Bow

“Pull that bow!” Kristen and Otto Smith playing at the Great Port Townsend Bay Kinetic Sculpture Festival. Kristin taught both my children violin, and my daughter viola. She can play fiddletunes and classical music and is fabulous, fabulous, fabulous. And here is another view of a kinetic sculpture and a man in a suit.

Now, why don’t I have a suit with pink flamingos? That’s my question. Take your bow, sir.

For the Ragtag Daily Prompt: pull.

Design and build

The Great Port Townsend Bay Kinetic Sculpture Race has some serious designers. I don’t know if they use a forge, but the sculptures have to go in the 52 degree water and come out a few blocks away. They have to move in the water, not just float. They have to have functional brakes, since they go over a significant hill and they are human powered. They have to get through the mudbog somehow.

Some go for power and some try to go light. This one looked the lightest this year.

Many have been in more than one race and the racers and their support teams are happy to lift the hood and explain.

The two bundles under the hood are lifejackets and floats for the water course. They have to carry all the parts on the sculpture. Each team can have support personnel. Our local school kids’ STEM groups had a Maker’s Fair near the water course. We have a group that has made an underwater robot to fish out lost crab pots. If the pot’s line is lost, crabs and other creatures can be trapped inside to die.
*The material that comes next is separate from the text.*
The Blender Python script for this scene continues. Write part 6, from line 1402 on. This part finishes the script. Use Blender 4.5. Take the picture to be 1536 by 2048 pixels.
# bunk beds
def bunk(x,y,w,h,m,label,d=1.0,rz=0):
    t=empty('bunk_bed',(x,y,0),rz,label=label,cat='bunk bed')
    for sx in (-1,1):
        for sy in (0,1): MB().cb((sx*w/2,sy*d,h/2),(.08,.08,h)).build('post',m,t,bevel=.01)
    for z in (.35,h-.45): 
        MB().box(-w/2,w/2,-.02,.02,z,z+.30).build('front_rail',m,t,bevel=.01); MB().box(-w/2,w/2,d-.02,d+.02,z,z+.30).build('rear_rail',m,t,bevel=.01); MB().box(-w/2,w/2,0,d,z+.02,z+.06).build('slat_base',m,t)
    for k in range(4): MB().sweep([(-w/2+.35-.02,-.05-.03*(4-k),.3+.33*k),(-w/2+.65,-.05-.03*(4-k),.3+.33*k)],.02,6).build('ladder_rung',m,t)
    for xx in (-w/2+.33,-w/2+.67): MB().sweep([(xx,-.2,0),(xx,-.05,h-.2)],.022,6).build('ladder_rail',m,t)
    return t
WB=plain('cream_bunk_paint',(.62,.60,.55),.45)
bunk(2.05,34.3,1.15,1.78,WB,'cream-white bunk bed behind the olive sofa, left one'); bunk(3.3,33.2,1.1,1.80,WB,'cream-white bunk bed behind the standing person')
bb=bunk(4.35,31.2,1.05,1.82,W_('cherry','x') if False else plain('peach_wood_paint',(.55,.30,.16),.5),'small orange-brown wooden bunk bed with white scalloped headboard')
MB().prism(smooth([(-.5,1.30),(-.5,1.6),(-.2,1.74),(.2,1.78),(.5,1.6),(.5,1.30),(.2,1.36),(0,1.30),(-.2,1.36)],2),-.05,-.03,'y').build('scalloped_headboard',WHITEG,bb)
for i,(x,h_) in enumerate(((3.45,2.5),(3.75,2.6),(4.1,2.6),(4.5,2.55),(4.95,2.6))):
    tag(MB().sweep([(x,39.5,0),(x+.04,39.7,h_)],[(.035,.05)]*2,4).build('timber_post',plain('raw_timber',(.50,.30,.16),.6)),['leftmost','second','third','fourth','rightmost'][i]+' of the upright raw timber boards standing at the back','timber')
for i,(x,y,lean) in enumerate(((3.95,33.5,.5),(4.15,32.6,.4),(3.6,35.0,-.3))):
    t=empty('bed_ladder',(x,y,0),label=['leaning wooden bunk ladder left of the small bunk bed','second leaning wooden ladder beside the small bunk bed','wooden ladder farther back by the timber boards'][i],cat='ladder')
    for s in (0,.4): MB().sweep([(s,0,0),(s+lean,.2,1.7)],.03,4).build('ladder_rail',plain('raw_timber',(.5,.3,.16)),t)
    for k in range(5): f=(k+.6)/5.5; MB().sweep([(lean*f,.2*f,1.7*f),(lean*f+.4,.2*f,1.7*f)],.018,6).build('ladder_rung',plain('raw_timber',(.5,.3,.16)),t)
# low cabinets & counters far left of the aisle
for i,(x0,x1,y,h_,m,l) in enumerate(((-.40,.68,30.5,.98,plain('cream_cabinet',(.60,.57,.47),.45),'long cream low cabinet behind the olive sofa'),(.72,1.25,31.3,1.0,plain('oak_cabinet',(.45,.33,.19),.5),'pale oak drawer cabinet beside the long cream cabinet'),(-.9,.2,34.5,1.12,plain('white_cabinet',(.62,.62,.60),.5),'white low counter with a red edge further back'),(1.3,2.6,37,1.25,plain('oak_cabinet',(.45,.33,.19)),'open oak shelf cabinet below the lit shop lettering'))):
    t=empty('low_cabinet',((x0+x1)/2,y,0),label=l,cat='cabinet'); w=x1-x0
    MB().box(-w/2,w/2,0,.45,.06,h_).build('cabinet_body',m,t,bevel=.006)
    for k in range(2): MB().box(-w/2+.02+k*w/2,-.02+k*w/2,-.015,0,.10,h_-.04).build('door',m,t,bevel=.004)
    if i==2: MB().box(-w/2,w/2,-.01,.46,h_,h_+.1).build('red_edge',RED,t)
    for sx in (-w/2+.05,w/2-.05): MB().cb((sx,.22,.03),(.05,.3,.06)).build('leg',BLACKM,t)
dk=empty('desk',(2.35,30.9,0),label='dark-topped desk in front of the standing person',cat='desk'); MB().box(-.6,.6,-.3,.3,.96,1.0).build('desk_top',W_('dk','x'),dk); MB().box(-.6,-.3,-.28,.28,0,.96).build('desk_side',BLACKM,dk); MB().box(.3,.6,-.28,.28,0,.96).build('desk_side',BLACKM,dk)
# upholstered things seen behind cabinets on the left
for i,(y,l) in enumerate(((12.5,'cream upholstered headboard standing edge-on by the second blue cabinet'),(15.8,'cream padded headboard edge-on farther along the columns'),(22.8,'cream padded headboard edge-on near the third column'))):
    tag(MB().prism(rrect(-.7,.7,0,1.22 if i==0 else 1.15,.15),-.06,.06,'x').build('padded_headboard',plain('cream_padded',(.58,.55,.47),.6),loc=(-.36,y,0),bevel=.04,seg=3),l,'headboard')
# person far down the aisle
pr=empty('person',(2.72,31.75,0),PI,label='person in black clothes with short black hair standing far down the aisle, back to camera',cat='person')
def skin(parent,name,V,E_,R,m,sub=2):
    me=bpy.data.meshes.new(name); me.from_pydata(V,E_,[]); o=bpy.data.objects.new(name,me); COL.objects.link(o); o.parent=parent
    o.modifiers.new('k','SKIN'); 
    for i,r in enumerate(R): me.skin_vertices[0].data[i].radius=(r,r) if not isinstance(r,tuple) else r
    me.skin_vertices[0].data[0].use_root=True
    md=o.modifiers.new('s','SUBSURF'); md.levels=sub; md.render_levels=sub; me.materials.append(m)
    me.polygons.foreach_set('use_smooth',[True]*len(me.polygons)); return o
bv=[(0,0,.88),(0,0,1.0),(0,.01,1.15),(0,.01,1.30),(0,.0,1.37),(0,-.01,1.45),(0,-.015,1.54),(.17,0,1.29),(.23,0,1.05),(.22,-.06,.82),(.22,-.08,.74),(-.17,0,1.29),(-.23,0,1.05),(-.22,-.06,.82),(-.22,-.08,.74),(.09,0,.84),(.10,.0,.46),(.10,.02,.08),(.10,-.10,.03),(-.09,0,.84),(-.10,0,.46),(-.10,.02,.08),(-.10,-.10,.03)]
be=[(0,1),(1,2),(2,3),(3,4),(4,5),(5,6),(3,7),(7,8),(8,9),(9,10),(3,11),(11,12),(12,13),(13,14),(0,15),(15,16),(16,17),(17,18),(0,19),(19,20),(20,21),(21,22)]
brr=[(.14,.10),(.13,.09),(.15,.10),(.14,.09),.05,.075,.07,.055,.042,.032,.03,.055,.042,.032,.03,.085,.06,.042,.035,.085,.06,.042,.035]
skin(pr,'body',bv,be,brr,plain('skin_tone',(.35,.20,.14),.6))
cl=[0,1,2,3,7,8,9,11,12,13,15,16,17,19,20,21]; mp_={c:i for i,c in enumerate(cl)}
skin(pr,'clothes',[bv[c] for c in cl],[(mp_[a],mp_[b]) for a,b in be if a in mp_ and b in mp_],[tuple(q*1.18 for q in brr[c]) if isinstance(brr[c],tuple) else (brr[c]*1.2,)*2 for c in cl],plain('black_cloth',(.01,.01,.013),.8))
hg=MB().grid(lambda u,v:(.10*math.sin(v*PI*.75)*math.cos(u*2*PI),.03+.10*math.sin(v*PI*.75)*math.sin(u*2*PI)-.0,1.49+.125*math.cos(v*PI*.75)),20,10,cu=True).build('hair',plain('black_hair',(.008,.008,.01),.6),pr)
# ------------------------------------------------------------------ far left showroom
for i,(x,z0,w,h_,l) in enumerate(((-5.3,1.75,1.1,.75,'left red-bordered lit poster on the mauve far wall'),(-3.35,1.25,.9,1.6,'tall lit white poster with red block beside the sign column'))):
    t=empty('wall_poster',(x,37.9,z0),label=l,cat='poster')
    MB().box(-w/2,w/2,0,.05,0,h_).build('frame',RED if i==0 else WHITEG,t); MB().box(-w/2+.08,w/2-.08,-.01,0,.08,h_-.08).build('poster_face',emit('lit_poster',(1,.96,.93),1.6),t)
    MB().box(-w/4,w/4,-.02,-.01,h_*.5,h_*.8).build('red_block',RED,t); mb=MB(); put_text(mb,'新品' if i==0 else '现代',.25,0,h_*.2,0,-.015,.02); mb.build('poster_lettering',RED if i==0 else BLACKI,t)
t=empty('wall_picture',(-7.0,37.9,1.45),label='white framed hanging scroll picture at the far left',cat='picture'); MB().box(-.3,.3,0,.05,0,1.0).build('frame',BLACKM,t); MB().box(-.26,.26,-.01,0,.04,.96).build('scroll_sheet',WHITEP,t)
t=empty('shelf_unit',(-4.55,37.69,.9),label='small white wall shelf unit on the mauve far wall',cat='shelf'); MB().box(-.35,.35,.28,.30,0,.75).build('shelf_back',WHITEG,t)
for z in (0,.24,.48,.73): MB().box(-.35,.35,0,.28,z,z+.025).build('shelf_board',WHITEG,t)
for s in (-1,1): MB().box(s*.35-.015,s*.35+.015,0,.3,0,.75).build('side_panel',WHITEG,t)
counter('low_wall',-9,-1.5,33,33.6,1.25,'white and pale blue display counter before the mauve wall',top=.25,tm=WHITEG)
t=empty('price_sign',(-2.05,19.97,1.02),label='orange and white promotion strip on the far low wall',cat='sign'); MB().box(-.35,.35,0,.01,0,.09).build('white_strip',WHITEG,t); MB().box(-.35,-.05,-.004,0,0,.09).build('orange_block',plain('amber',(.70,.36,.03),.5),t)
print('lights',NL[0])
The robot helps to fish out the trash that traps creatures.

Wikipedia lists ten locations for Kinetic Sculpture Races. Ours has been going for 35 years. Will someone forge a new vehicle that we start using daily? I hope so.

For the Ragtag Daily Prompt: forge.

Not weird

This is not weird in Port Townsend during the Great Port Townsend Bay Kinetic Sculpture Race. This is normal. It’s coming in nine weeks, get your feathers and costumes and bright colors, build your sculpture and practice the mud bog and the water race! Most mediocre wins! Check your breaks, load a teddy bear, bribes for the judges and practice your moves for the Kinetic Ball.
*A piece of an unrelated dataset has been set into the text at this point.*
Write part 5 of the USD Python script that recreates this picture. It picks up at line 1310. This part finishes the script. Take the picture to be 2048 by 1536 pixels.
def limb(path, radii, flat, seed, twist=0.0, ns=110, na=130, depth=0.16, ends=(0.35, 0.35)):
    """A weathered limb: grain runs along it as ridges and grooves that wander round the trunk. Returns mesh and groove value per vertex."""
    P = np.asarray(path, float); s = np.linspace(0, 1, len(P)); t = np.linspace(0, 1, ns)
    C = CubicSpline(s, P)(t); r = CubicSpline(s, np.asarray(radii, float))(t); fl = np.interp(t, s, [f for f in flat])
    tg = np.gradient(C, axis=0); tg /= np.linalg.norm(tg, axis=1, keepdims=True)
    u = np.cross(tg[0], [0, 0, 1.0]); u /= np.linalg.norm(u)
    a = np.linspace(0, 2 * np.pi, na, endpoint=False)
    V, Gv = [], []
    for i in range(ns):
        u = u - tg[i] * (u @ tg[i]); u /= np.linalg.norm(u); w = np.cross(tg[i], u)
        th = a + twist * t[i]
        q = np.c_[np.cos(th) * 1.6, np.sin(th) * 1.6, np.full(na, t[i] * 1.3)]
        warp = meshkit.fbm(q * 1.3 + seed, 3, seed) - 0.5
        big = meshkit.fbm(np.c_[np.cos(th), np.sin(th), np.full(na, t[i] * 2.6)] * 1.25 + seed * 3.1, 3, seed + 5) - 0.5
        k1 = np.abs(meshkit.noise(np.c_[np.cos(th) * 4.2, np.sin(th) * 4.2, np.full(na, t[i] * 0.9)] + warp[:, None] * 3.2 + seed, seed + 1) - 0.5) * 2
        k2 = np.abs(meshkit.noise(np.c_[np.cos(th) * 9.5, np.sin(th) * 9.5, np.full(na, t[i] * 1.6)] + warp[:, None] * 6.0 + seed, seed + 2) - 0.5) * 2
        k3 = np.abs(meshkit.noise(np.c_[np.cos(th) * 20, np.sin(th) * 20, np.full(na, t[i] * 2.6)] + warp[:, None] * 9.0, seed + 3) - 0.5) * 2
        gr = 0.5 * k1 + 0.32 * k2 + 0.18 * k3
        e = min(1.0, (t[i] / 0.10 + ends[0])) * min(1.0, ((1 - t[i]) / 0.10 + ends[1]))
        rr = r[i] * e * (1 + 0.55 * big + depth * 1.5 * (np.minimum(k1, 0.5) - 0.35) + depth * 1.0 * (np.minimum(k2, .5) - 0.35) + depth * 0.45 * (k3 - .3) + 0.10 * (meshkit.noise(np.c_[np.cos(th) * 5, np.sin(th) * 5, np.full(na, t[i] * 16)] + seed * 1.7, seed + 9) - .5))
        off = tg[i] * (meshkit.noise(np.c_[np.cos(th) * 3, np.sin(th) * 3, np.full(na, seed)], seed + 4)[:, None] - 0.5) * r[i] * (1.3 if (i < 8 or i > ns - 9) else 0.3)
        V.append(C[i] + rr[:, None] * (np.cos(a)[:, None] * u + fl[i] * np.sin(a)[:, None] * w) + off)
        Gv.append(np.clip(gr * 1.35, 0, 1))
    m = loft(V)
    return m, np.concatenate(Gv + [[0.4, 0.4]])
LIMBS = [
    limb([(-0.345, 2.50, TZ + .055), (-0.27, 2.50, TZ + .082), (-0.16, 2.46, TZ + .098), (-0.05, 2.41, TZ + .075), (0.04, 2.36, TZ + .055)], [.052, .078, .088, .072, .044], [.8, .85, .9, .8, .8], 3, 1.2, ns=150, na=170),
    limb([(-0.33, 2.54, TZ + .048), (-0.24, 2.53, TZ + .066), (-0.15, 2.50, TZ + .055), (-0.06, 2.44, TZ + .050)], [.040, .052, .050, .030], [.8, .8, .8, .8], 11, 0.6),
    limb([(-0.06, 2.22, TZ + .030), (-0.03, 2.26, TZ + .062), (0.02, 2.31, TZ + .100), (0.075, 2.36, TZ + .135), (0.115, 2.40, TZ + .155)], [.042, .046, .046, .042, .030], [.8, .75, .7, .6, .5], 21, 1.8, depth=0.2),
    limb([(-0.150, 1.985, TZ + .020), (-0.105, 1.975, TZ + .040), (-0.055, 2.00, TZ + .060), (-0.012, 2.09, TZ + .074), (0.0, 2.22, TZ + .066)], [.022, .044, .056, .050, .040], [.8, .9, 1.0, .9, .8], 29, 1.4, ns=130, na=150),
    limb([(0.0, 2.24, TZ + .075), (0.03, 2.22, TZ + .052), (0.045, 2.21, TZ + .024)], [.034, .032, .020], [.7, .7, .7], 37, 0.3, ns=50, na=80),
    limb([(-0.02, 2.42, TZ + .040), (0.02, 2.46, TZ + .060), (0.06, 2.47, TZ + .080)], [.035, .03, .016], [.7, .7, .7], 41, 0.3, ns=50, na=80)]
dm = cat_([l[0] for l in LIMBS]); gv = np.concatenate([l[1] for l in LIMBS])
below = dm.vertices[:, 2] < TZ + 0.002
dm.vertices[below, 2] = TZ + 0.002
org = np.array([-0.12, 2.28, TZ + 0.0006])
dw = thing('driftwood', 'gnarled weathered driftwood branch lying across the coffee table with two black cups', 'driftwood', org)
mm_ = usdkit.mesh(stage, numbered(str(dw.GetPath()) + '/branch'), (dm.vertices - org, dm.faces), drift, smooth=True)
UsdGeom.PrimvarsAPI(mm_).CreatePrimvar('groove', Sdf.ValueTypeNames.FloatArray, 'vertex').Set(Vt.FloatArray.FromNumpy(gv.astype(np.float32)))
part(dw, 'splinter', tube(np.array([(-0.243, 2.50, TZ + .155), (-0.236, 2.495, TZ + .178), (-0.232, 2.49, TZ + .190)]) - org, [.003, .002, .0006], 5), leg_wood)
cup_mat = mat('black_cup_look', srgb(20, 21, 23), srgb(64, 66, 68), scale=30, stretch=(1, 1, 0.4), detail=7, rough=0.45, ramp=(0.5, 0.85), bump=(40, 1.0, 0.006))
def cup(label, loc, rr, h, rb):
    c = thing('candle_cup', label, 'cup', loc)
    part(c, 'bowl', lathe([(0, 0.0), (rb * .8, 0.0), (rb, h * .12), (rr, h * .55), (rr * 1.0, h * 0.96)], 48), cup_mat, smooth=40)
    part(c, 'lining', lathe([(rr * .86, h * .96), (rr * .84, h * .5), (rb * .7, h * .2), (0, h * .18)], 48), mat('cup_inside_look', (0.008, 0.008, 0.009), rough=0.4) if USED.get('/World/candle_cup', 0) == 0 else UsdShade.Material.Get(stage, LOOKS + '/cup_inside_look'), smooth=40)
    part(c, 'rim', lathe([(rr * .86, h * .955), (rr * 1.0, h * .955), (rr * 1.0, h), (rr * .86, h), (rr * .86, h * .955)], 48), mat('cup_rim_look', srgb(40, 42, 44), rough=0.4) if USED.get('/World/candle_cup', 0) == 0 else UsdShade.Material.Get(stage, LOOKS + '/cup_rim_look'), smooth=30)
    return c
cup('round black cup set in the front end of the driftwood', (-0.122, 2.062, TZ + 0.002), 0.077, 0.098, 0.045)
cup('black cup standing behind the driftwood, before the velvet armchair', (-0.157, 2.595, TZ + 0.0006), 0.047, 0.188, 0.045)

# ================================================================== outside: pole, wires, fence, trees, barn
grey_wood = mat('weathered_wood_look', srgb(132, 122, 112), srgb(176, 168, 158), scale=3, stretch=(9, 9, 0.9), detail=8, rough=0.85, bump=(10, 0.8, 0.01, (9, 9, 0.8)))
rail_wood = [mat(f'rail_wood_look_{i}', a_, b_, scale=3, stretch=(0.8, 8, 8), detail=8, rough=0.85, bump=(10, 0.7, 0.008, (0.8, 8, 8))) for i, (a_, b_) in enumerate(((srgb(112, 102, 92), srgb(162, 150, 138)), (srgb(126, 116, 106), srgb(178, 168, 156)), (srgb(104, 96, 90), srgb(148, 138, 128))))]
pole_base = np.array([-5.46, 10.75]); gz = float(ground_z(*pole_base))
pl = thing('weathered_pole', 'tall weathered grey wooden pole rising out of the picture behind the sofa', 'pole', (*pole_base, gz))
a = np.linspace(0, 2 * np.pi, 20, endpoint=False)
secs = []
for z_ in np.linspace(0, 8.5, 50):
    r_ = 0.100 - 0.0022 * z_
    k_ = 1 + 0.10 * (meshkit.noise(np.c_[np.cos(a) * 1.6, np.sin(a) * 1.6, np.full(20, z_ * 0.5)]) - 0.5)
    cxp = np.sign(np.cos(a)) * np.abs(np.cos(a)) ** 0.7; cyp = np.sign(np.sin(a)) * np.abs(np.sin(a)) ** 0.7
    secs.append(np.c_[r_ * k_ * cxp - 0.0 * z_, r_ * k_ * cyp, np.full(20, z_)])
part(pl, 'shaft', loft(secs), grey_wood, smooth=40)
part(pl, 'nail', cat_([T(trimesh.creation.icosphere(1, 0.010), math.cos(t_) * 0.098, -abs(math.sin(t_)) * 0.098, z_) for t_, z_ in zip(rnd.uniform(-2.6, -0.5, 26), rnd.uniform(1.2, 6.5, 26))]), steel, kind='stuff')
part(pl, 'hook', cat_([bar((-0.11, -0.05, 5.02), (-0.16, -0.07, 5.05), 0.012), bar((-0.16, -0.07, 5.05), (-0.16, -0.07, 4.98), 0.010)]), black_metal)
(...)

For the Ragtag Daily Prompt: weird.

Daily normal

This is normal during the Great Port Townsend Bay Kinetic Sculpture Race. Feathers, headgear, human powered land, water and mudbog machines, as well as Kinetic Kops and bribery of the judges. All trying to be Most Mediocre.

Not whacky, nope.

For the Ragtag Daily Prompt: whacky.

Satirical

I am looking through photographs looking for a Satyr. Or Satyrs. I know that I have Fauns on a frieze in a very peculiar old repurposed Elks Club in Portland, but Fauns are not quite Satyrs. And satirical is from a different origin than Satyr.
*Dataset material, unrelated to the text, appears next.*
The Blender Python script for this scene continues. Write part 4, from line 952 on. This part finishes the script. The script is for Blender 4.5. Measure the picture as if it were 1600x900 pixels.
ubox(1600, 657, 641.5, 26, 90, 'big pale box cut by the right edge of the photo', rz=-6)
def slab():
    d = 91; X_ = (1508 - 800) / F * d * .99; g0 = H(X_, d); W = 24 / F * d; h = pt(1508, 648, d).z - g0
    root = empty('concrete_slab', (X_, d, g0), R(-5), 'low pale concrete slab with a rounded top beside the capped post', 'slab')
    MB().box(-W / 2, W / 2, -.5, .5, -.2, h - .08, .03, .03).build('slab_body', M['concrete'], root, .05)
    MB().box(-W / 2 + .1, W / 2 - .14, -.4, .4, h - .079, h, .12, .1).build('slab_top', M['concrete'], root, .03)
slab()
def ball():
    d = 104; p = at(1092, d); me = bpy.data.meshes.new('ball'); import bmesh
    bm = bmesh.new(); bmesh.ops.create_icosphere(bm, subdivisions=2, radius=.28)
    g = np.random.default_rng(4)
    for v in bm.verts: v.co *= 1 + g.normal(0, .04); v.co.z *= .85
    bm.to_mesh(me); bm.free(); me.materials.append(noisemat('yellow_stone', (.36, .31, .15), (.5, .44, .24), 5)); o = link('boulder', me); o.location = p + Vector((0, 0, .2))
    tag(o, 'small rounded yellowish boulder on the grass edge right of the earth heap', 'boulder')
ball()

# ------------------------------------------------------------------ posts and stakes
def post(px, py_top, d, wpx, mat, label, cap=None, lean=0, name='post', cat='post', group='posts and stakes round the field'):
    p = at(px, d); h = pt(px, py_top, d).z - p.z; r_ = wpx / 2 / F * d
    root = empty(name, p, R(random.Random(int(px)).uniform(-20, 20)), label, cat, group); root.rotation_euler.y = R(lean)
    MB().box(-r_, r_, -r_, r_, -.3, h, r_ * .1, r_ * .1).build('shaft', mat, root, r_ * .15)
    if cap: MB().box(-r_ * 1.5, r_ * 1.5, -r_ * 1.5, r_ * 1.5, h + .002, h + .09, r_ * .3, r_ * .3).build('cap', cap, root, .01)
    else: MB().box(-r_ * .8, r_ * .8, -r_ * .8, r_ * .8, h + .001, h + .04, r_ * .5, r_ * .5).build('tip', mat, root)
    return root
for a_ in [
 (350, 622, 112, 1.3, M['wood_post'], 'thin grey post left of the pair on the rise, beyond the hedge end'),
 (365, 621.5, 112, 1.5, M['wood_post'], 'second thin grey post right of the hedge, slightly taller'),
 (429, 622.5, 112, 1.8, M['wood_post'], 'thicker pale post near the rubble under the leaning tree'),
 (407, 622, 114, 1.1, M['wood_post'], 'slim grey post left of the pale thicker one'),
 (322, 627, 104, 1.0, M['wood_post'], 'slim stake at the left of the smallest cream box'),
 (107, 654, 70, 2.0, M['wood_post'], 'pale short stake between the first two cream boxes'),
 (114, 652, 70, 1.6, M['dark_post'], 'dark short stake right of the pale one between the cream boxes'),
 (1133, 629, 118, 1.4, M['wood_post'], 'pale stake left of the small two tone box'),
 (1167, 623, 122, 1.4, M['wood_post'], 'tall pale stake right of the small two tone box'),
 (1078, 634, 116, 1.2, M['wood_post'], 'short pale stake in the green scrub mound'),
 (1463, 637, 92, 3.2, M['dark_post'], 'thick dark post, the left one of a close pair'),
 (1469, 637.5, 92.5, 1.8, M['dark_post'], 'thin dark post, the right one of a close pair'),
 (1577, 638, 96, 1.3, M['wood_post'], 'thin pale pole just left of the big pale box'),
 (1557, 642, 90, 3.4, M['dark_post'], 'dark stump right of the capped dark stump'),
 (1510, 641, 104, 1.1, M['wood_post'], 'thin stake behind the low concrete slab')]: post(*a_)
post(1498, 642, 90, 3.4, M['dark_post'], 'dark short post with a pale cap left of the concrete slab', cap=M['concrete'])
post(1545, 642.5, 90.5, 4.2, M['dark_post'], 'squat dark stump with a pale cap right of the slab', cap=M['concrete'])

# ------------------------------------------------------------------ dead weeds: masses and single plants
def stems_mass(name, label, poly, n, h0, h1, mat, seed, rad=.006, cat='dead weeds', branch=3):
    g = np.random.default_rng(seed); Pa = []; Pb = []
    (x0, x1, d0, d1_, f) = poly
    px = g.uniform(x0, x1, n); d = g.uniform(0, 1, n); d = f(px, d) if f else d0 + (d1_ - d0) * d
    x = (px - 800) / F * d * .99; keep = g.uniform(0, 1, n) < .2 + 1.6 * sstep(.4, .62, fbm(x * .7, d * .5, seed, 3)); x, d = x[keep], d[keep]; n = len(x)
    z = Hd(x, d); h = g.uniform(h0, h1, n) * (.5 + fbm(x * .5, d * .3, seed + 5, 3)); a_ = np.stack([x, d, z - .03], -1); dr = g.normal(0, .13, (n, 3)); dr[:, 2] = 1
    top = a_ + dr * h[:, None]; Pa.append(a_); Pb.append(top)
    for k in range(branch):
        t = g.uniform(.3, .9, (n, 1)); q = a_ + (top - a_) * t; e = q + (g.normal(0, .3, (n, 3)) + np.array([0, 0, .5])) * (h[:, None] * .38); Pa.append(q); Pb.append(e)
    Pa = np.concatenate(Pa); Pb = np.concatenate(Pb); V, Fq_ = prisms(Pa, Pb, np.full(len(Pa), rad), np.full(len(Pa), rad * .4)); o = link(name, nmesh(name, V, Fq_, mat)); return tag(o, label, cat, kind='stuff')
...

Really, though, I am surprised that no one was dressed as a Satyr at the Great Port Townsend Kinetic Sculpture Race.

The costumes are always amazing.

Here is a sculpture with the rider. A Satyr or not?

This is the day before the race, with the parade and the brake test and the water test. The water is in the 40s or low 50s.

What do we call a female Satyr?

No, surely she is not one. Will the Judges permit Satyrs?

It does not appear that they will.

The cover picture is most satirical to me: the joyful silliness of the human powered race, on land, on sea and through mud, with a sailboat race in the background and Indian Island, with a crane and a military presence. Let’s have more more more joyful silliness.

___________________________________

The Great Port Townsend Bay Kinetic Sculpture Race: https://www.ptkineticrace.org/

This is the 2018 Race.

For the Ragtag Daily Prompt: Satyr.

Not snappy

Day 2 of the Great Port Townsend Bay Kinetic Sculpture Race. The race starts at “low noon” and winds up up up hill and then some downhill to the fairgrounds: and there is the Mud Bog. Each sculpture has to pick one of three courses. They are deep and muddy and rutted. The sculptures can be moved sideways but not forward or back. There is a time limit. It looks like very hard work!

There is a lot of standing around. In costume. Observing and commenting. Kinetic Kop presence.

I love this sculpture. Headed for the mud.

Others waiting.

He is fairly snappy.

Uh-oh!

He makes it and the buns are next!

For the Ragtag Daily Prompt: snappy.

needle and thread

For the Ragtag Daily Prompt: needle.

The Great Port Townsend Kinetic Sculpture Race takes place every fall. The costumes and the sculptures, human powered, on land, in the water, through mud, are amazing and fabulous. I think the racers are mechanics, seamstresses, engineers, divinely silly, skilled in wheels, gears, needle and thread, glitter glue, duct tape and teddy bear placement. The costumes are amazing and the mobile sculpture transports are even more amazing.